Starting at the line that contains "perspective of the", restate each line word for word through the final line of the data, keeping both ends.

________________

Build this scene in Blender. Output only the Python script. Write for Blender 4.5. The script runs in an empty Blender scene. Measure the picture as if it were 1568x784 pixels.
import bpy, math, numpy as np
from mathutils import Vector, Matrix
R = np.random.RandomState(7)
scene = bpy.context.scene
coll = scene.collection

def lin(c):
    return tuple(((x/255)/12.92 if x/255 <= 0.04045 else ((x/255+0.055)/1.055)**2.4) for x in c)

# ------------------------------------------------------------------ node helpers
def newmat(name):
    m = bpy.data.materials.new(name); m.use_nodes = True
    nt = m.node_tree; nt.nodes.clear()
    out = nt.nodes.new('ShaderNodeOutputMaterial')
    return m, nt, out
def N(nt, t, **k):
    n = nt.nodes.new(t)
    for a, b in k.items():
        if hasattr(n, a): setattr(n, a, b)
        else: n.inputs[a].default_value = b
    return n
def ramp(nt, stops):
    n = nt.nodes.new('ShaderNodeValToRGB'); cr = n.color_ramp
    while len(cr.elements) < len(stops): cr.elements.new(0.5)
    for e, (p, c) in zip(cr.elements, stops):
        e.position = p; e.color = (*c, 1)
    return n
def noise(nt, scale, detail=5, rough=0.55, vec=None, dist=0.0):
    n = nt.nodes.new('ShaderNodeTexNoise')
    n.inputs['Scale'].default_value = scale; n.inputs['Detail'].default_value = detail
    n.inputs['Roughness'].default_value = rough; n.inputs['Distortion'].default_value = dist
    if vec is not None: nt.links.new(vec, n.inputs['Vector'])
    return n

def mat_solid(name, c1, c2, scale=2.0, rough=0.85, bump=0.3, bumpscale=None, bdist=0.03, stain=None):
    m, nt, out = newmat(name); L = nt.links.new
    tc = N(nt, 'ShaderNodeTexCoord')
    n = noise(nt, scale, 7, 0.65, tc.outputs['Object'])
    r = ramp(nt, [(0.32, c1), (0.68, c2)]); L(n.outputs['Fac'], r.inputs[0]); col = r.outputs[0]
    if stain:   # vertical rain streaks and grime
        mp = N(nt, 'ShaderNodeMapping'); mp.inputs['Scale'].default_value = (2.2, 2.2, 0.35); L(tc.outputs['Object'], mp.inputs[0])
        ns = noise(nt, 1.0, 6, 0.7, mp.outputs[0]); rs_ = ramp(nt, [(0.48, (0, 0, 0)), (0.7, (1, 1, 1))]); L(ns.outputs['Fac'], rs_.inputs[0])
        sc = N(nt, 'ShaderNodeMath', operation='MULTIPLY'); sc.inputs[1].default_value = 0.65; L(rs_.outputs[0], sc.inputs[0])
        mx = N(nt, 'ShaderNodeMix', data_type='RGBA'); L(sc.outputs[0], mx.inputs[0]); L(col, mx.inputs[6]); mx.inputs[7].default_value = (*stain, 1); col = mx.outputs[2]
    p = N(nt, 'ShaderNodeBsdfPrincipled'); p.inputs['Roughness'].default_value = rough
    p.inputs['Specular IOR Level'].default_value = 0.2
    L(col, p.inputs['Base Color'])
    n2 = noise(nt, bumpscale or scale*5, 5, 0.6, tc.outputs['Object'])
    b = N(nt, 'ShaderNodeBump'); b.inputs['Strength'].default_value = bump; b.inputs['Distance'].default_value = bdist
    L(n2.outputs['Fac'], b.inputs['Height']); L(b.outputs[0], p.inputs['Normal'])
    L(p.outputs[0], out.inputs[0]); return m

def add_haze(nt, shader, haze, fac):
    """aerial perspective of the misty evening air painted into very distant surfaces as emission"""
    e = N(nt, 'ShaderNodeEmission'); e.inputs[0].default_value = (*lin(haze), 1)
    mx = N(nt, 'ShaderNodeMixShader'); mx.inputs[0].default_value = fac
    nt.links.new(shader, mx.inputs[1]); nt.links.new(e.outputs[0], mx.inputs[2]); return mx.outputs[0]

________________

= OUTPUT FOR THIS EXERCISE =
    """aerial perspective of the misty evening air painted into very distant surfaces as emission"""
    e = N(nt, 'ShaderNodeEmission'); e.inputs[0].default_value = (*lin(haze), 1)
    mx = N(nt, 'ShaderNodeMixShader'); mx.inputs[0].default_value = fac
    nt.links.new(shader, mx.inputs[1]); nt.links.new(e.outputs[0], mx.inputs[2]); return mx.outputs[0]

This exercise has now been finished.